| THE REQUEST |
Every line in the data below from the one containing "The Blender Python" down to the one containing "6).build('shackle', M_METAL, pd)", both included, must be retyped exactly; no other line is to appear.

| DATA SHOWN |

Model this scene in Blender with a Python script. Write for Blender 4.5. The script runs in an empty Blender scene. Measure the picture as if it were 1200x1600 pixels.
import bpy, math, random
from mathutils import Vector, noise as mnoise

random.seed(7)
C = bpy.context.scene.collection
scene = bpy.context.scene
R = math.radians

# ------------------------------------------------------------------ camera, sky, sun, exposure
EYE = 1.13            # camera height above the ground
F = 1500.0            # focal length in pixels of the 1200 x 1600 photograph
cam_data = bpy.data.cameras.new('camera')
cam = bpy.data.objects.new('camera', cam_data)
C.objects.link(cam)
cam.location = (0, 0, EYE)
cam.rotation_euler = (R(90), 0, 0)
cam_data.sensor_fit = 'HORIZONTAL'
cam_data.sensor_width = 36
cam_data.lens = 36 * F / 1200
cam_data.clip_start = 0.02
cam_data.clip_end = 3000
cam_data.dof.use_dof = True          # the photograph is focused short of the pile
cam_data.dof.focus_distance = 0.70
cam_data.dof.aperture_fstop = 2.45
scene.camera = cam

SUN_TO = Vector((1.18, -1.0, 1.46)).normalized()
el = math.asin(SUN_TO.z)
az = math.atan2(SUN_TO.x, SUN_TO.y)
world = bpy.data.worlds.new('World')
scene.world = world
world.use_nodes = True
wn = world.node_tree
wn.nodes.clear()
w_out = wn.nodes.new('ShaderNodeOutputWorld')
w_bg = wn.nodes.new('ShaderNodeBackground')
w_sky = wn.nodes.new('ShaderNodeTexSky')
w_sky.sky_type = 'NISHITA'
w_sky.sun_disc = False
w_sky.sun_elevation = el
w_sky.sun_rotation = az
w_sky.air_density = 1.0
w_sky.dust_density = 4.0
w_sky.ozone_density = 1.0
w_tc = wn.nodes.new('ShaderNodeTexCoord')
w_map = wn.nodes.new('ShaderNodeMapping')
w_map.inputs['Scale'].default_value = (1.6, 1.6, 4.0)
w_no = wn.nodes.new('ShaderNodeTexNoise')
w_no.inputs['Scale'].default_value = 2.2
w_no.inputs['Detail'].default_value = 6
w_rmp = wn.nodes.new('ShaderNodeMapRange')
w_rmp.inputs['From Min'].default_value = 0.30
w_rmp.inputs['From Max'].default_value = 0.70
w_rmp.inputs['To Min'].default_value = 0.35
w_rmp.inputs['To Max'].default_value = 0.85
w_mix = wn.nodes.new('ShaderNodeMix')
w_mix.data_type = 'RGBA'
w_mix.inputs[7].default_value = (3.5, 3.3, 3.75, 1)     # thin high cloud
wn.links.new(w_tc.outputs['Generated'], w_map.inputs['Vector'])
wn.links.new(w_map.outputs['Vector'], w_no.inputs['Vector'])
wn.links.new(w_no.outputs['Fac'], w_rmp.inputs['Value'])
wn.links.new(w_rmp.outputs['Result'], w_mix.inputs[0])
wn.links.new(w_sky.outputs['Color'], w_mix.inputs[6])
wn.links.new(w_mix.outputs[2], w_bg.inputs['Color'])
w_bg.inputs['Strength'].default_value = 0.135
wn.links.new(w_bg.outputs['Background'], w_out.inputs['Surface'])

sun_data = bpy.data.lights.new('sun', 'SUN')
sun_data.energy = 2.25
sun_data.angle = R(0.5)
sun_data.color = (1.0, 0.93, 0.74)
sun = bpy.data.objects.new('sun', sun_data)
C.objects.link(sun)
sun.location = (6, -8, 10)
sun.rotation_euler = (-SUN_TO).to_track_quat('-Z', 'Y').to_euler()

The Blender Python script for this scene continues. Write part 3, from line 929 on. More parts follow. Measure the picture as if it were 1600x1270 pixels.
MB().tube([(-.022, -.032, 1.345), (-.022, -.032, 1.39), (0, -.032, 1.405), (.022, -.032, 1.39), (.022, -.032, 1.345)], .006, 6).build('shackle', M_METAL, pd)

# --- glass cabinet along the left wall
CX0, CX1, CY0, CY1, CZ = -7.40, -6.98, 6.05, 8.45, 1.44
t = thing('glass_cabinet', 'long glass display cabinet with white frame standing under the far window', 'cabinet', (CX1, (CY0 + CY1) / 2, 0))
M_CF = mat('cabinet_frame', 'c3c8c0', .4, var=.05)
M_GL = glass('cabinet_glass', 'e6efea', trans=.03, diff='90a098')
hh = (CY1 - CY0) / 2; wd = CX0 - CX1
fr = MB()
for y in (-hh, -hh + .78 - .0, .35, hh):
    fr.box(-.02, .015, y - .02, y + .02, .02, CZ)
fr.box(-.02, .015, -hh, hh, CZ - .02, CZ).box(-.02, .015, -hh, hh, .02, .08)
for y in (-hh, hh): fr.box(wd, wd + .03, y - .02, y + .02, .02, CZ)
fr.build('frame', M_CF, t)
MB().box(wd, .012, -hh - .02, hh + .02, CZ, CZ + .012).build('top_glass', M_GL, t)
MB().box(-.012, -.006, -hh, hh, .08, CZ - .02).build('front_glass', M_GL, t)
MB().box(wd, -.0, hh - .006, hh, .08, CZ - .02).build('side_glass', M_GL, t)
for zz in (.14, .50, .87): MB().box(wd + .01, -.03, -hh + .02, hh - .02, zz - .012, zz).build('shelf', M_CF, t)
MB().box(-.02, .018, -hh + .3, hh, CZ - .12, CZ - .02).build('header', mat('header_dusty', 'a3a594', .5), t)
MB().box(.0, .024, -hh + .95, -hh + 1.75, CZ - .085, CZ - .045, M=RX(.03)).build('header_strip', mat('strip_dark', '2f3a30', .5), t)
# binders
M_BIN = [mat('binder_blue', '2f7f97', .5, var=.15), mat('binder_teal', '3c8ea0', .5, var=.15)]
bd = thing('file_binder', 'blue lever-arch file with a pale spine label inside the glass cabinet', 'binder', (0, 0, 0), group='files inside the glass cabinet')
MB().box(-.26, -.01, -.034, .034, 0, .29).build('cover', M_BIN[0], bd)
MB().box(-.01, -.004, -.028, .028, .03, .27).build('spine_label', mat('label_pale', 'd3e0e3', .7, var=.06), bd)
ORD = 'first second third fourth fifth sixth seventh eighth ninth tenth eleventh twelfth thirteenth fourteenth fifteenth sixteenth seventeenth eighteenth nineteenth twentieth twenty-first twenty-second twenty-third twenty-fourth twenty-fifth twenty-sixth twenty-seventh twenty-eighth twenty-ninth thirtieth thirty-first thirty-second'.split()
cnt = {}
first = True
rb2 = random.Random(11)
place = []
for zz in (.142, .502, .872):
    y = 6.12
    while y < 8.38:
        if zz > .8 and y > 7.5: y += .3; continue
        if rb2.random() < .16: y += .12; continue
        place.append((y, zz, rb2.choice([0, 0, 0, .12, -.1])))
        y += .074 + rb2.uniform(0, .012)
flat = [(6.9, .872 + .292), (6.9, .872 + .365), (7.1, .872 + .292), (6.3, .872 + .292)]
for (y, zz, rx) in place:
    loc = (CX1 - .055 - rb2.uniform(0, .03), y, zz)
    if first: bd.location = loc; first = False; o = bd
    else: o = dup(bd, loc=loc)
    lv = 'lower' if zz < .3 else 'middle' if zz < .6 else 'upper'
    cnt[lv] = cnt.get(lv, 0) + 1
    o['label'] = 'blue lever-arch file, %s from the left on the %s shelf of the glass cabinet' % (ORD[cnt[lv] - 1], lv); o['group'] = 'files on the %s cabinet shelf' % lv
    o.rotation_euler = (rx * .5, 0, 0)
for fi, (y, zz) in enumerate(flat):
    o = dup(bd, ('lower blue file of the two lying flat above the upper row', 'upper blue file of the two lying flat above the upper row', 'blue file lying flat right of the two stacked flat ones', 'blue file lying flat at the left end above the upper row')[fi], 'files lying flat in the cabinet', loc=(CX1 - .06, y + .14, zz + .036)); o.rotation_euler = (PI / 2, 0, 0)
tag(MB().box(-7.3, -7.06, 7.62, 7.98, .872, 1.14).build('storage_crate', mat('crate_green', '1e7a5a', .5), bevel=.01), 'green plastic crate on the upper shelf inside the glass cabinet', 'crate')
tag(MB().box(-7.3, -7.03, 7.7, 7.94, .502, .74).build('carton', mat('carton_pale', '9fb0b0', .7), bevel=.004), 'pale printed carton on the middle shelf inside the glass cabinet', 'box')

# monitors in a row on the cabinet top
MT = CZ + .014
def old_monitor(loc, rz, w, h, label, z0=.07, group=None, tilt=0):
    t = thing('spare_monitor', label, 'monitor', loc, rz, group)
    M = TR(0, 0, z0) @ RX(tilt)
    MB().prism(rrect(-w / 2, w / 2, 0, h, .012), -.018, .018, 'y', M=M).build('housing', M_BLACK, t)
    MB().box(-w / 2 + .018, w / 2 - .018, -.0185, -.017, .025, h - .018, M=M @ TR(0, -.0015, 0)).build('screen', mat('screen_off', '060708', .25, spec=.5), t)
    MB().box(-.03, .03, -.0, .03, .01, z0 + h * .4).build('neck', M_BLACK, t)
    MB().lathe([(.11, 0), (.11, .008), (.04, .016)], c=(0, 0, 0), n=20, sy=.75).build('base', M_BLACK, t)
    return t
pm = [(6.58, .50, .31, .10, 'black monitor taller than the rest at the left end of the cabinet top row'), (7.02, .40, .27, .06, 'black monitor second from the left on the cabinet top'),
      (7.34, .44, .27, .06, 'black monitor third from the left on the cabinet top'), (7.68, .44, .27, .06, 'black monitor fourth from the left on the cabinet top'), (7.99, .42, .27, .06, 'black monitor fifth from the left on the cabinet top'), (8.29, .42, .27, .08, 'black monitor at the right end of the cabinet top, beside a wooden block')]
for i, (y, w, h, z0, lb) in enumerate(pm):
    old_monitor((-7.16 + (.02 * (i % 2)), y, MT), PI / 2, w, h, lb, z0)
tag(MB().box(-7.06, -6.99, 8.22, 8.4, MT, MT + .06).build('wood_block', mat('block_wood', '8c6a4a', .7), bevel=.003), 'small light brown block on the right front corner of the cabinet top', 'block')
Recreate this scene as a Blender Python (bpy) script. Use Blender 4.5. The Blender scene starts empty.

| THE COMPLETED TASK |
The Blender Python script for this scene continues. Write part 3, from line 929 on. More parts follow. Measure the picture as if it were 1600x1270 pixels.
MB().tube([(-.022, -.032, 1.345), (-.022, -.032, 1.39), (0, -.032, 1.405), (.022, -.032, 1.39), (.022, -.032, 1.345)], .006, 6).build('shackle', M_METAL, pd)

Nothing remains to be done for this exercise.